It's that time of year again, when French film takes over the Film Society of Lincoln Center, resulting in, again, the most popular foreign film program of any the FSLC offers: Rendez-vous With French Cinema. This year's annual series, presented in conjunction with Unifrance, should prove no different, and in fact, just might outdo past years (were it not for our continuing crummy economy in which disposable income, except for the wealthy, seems a thing of the past).
Still we must be grateful that Rendez-vous has grown to now inhabit four venues around the city: two at Lincoln Center, another in the West Village, and the last in Brooklyn. You can find them all by clicking here. Further, you can view all the films in the current series, too, via a single click, followed by another on any of the movies that interest you.
For the first time in 20 years, Trust Movies is not attending this year's Rendez-vous, with the exception of the press screening for the opening night movie, Régis Roinsard's unusual and generally delight-ful rom-com POPULAIRE. But don't let my lack of time and inability to fit my 6'8" frame into the ridiculously designed seating area of the new Elinor Bunin Munro Film Center -- I've had to give up on that place, as have other extra-tall friends of mine -- stop you normal folk from attending this festival full of all kind of new (plus a few classic) French films.
Populaire is yet another in a long line of frothy but sophisticated French romantic comedies, brought to perky and very pleasurable life by M. Roinsard (shown at right), and if you do not get to see it during Rendez-vous, never fear. Just as with last year's opening night selection, The Intouchables, The Weinstein Company has picked up this year's movie for distribution, as well. Look for a summer opening and pretty good box-office grosses, I surmise.
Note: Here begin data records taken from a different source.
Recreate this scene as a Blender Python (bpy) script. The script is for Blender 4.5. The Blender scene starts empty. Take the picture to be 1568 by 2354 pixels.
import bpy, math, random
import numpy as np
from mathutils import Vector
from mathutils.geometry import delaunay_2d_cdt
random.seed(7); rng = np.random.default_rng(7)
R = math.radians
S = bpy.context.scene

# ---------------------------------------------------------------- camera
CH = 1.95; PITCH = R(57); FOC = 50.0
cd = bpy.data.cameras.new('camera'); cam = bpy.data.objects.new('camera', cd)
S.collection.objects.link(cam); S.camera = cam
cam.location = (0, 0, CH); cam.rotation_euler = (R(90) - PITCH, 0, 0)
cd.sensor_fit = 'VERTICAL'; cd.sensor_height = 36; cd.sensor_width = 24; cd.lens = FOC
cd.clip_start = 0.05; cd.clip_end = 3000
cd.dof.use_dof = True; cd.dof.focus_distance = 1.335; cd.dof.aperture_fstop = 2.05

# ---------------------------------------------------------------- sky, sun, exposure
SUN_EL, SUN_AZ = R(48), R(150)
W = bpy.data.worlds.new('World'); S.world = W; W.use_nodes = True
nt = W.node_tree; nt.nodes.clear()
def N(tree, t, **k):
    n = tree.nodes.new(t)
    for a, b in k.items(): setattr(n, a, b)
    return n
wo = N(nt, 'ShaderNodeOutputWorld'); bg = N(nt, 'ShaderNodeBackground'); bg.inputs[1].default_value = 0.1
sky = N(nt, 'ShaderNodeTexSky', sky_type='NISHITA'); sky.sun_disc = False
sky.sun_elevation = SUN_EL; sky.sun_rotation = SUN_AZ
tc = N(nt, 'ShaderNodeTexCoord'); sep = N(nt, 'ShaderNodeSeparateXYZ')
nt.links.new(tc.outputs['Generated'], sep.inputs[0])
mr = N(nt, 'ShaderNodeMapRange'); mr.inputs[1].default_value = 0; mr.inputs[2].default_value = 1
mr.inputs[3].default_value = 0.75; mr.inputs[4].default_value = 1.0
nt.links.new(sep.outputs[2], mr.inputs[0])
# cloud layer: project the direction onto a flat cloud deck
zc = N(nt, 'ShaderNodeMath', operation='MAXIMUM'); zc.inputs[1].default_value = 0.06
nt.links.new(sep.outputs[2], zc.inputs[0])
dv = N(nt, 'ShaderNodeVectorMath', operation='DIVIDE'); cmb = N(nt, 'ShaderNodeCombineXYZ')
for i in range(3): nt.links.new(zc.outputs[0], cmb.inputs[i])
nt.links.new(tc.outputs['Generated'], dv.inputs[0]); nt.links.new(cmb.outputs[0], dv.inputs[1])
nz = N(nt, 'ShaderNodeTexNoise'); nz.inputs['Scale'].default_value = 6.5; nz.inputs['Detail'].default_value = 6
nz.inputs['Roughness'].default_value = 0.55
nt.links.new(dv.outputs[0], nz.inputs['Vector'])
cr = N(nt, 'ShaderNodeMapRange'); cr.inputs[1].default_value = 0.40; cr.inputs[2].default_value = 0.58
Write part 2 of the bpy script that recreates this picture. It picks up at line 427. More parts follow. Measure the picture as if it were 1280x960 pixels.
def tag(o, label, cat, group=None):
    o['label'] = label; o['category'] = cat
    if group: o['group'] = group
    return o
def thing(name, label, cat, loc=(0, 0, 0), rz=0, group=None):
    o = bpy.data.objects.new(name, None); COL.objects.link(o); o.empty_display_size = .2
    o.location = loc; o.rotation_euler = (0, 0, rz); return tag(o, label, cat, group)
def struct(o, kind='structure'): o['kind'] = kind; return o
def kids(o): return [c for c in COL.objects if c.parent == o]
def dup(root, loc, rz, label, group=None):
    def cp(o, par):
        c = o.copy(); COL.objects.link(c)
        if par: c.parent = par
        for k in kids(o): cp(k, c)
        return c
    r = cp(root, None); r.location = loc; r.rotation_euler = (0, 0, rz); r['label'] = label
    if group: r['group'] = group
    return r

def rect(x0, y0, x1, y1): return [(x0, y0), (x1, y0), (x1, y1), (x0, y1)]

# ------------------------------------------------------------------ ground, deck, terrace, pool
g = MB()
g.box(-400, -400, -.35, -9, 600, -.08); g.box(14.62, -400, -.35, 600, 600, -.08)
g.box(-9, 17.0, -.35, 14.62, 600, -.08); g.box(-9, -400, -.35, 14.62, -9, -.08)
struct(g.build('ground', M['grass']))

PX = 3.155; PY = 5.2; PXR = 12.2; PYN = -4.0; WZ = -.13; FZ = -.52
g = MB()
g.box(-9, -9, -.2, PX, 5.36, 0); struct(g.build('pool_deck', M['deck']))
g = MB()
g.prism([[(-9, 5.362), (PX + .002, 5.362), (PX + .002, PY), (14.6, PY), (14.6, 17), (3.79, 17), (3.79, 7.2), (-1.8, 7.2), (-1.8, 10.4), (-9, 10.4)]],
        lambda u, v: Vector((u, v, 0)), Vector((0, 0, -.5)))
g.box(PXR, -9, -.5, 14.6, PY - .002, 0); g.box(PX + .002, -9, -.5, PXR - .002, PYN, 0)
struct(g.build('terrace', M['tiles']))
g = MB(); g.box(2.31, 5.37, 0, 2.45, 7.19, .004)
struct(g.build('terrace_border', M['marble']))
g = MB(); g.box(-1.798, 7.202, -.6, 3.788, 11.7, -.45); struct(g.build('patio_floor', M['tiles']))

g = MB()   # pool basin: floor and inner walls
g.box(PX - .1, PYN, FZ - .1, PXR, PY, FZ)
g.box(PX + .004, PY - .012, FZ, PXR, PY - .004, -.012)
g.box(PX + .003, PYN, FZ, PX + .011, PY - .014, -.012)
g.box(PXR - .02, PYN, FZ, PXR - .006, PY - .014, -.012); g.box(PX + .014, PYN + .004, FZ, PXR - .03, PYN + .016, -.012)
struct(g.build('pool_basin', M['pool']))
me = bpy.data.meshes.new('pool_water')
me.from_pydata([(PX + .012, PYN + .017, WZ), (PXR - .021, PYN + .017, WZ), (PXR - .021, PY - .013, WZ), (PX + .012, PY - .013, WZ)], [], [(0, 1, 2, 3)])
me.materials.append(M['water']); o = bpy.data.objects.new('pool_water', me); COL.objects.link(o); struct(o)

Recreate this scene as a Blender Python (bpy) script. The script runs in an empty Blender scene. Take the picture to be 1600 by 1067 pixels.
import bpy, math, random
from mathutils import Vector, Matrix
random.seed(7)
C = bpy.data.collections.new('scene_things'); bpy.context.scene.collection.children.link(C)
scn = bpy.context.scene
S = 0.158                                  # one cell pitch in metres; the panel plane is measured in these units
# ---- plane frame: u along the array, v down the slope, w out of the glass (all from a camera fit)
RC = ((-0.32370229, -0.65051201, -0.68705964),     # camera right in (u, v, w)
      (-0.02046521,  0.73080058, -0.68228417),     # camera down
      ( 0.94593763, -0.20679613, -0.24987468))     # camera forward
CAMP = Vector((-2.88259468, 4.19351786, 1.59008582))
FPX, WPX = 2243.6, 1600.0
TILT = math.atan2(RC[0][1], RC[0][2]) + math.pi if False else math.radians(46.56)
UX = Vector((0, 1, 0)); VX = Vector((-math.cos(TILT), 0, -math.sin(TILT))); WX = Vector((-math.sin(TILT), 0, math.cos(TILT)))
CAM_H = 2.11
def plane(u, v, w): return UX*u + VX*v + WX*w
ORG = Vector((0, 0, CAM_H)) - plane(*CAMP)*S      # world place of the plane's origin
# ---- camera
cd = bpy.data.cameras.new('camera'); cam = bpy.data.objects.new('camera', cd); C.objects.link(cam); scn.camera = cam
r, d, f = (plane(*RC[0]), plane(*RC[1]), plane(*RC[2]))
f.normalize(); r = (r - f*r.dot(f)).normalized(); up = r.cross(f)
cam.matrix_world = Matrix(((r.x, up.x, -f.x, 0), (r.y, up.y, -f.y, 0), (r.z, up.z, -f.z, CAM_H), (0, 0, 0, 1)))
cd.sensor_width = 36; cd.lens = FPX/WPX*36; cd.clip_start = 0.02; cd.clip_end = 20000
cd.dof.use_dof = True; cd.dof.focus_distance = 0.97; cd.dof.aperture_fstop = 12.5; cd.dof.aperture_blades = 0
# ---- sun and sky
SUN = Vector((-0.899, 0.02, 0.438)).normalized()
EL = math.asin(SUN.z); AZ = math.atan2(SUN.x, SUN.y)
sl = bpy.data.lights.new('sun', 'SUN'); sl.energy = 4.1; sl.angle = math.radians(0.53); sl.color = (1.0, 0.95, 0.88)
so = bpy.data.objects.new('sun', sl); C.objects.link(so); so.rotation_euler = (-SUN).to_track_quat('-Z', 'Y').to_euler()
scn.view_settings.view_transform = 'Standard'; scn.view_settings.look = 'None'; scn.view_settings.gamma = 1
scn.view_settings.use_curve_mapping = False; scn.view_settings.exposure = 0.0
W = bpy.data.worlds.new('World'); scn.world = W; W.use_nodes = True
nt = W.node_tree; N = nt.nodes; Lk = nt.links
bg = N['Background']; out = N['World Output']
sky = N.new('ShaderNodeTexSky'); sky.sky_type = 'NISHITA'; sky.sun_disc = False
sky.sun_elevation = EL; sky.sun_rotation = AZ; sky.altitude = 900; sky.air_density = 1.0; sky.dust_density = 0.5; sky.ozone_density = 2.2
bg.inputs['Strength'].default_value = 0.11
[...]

What immediately sets Populaire apart from the pack is its time-frame: late-1950s Paris, when being a secretary was a huge step up for most young ladies. (Was France a very sexist country? Bet your bon-bons, honey!) And so we have a smart and pretty young woman who also happens to be able to type rather quickly (the wonderfully versatile Déborah François, above, right, of Student Services and Please, Please Me!) who goes to work for a handsome but sexist boss (Romain Duris, above, left, at his most charming and flustered).
From there we get to typing championships (above: who knew?), pretty-in-pink advertisements (below, and deliciously French), early corporate sponsorships, and the meaning of love and commitment.
One of the most interesting of the movie's touches is introducing an American character (Shaun Benson), a left-over from WWII who has married a local girl (the beauteous Bérénice Bejo, below, from The Artist, A Knight's Tale and the first OSS 117) and settled happily in France. We rarely see anything like this fellow in French film, and it adds to both the novelty and the reality of M. Roinsard's enterprise. (Mr. Benson is given one of the film's finest and final jokes, a very smart one that he carries off with the proper aplomb.)
Duris and François (below) prove aces together, creating an odd chemistry that keeps their connection bubbling with possibilities. In terms of morality, time period and situation, the filmmaker seems honest, as well, and if the movie did not set its own home box-office ablaze, as some had expected, this may be due to the inability of France's young people, not unlike our own, to understand or care about a time period before computers and cell phones, when young women had not nearly the choices available as they possess today.
For the rest of us, Populaire should prove great fun and an often dazzling walk down the memory lane of fashion, hair styles and automobiles -- not to mention typewriters -- even if most of our memories will skew American rather than French.
As I mentioned, the movie is scheduled for summer release this coming July. So, if you miss the Rendez-vous screenings, stick this one on your movies-to-see list now.